─── COLLECTED DATA

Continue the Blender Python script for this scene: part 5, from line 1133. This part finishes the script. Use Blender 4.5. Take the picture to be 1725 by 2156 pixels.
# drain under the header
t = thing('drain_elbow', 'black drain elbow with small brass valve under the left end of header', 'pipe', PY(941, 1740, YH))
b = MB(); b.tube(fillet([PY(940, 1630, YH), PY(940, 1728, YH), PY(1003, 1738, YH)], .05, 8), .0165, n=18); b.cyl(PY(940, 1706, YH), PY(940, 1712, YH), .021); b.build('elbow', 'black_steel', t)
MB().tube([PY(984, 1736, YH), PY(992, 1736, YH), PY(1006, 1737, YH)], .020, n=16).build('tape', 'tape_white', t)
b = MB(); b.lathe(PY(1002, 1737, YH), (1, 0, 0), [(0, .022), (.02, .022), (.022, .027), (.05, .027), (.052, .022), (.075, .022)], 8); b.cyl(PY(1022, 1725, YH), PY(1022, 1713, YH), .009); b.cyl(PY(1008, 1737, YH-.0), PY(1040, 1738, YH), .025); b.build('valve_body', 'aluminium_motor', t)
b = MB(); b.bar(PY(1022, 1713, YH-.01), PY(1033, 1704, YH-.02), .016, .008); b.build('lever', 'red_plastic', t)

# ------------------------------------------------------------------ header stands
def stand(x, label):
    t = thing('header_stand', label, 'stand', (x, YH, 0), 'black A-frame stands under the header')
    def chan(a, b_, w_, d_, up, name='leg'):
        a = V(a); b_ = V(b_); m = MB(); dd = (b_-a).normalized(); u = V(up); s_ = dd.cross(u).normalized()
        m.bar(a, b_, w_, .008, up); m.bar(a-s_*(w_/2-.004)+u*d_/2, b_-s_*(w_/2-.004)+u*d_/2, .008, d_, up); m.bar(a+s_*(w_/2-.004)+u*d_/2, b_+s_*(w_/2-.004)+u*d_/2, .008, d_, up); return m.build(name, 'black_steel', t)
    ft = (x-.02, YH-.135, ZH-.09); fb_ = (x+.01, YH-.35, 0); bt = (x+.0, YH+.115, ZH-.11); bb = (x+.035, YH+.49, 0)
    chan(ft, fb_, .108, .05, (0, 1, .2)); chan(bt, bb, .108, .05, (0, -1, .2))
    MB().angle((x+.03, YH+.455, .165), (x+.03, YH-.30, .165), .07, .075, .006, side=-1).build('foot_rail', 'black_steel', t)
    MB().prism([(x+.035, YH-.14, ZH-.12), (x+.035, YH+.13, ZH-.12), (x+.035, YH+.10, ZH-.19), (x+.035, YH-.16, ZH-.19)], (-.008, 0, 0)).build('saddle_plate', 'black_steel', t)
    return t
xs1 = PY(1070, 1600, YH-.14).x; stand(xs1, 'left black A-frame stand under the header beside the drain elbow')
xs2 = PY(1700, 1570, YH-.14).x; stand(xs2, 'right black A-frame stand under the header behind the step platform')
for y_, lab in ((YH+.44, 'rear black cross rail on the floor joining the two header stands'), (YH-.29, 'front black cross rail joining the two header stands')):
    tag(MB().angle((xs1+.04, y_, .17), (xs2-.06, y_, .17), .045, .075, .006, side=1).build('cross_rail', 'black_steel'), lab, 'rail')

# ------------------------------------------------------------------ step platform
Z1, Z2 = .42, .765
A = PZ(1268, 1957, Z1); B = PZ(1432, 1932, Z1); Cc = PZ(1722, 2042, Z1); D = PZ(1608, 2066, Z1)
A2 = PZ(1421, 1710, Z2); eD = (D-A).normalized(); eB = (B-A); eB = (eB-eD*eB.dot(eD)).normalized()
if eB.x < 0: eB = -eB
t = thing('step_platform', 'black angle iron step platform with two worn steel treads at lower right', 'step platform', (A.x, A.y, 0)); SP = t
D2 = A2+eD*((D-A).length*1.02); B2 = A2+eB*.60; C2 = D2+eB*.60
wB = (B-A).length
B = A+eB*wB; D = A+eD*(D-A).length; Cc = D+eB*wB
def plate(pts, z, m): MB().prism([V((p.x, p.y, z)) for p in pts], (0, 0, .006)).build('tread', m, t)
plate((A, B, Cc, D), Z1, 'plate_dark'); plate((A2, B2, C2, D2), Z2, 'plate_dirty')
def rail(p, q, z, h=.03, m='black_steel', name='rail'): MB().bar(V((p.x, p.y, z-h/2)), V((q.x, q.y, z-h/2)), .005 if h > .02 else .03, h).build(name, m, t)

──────

=== WHAT IS BEING ASKED ===
Nothing in the data may differ; print all of it exactly as written.

=== EXERCISE OUTPUT ===
Continue the Blender Python script for this scene: part 5, from line 1133. This part finishes the script. Use Blender 4.5. Take the picture to be 1725 by 2156 pixels.
# drain under the header
t = thing('drain_elbow', 'black drain elbow with small brass valve under the left end of header', 'pipe', PY(941, 1740, YH))
b = MB(); b.tube(fillet([PY(940, 1630, YH), PY(940, 1728, YH), PY(1003, 1738, YH)], .05, 8), .0165, n=18); b.cyl(PY(940, 1706, YH), PY(940, 1712, YH), .021); b.build('elbow', 'black_steel', t)
MB().tube([PY(984, 1736, YH), PY(992, 1736, YH), PY(1006, 1737, YH)], .020, n=16).build('tape', 'tape_white', t)
b = MB(); b.lathe(PY(1002, 1737, YH), (1, 0, 0), [(0, .022), (.02, .022), (.022, .027), (.05, .027), (.052, .022), (.075, .022)], 8); b.cyl(PY(1022, 1725, YH), PY(1022, 1713, YH), .009); b.cyl(PY(1008, 1737, YH-.0), PY(1040, 1738, YH), .025); b.build('valve_body', 'aluminium_motor', t)
b = MB(); b.bar(PY(1022, 1713, YH-.01), PY(1033, 1704, YH-.02), .016, .008); b.build('lever', 'red_plastic', t)

# ------------------------------------------------------------------ header stands
def stand(x, label):
    t = thing('header_stand', label, 'stand', (x, YH, 0), 'black A-frame stands under the header')
    def chan(a, b_, w_, d_, up, name='leg'):
        a = V(a); b_ = V(b_); m = MB(); dd = (b_-a).normalized(); u = V(up); s_ = dd.cross(u).normalized()
        m.bar(a, b_, w_, .008, up); m.bar(a-s_*(w_/2-.004)+u*d_/2, b_-s_*(w_/2-.004)+u*d_/2, .008, d_, up); m.bar(a+s_*(w_/2-.004)+u*d_/2, b_+s_*(w_/2-.004)+u*d_/2, .008, d_, up); return m.build(name, 'black_steel', t)
    ft = (x-.02, YH-.135, ZH-.09); fb_ = (x+.01, YH-.35, 0); bt = (x+.0, YH+.115, ZH-.11); bb = (x+.035, YH+.49, 0)
    chan(ft, fb_, .108, .05, (0, 1, .2)); chan(bt, bb, .108, .05, (0, -1, .2))
    MB().angle((x+.03, YH+.455, .165), (x+.03, YH-.30, .165), .07, .075, .006, side=-1).build('foot_rail', 'black_steel', t)
    MB().prism([(x+.035, YH-.14, ZH-.12), (x+.035, YH+.13, ZH-.12), (x+.035, YH+.10, ZH-.19), (x+.035, YH-.16, ZH-.19)], (-.008, 0, 0)).build('saddle_plate', 'black_steel', t)
    return t
xs1 = PY(1070, 1600, YH-.14).x; stand(xs1, 'left black A-frame stand under the header beside the drain elbow')
xs2 = PY(1700, 1570, YH-.14).x; stand(xs2, 'right black A-frame stand under the header behind the step platform')
for y_, lab in ((YH+.44, 'rear black cross rail on the floor joining the two header stands'), (YH-.29, 'front black cross rail joining the two header stands')):
    tag(MB().angle((xs1+.04, y_, .17), (xs2-.06, y_, .17), .045, .075, .006, side=1).build('cross_rail', 'black_steel'), lab, 'rail')

# ------------------------------------------------------------------ step platform
Z1, Z2 = .42, .765
A = PZ(1268, 1957, Z1); B = PZ(1432, 1932, Z1); Cc = PZ(1722, 2042, Z1); D = PZ(1608, 2066, Z1)
A2 = PZ(1421, 1710, Z2); eD = (D-A).normalized(); eB = (B-A); eB = (eB-eD*eB.dot(eD)).normalized()
if eB.x < 0: eB = -eB
t = thing('step_platform', 'black angle iron step platform with two worn steel treads at lower right', 'step platform', (A.x, A.y, 0)); SP = t
D2 = A2+eD*((D-A).length*1.02); B2 = A2+eB*.60; C2 = D2+eB*.60
wB = (B-A).length
B = A+eB*wB; D = A+eD*(D-A).length; Cc = D+eB*wB
def plate(pts, z, m): MB().prism([V((p.x, p.y, z)) for p in pts], (0, 0, .006)).build('tread', m, t)
plate((A, B, Cc, D), Z1, 'plate_dark'); plate((A2, B2, C2, D2), Z2, 'plate_dirty')
def rail(p, q, z, h=.03, m='black_steel', name='rail'): MB().bar(V((p.x, p.y, z-h/2)), V((q.x, q.y, z-h/2)), .005 if h > .02 else .03, h).build(name, m, t)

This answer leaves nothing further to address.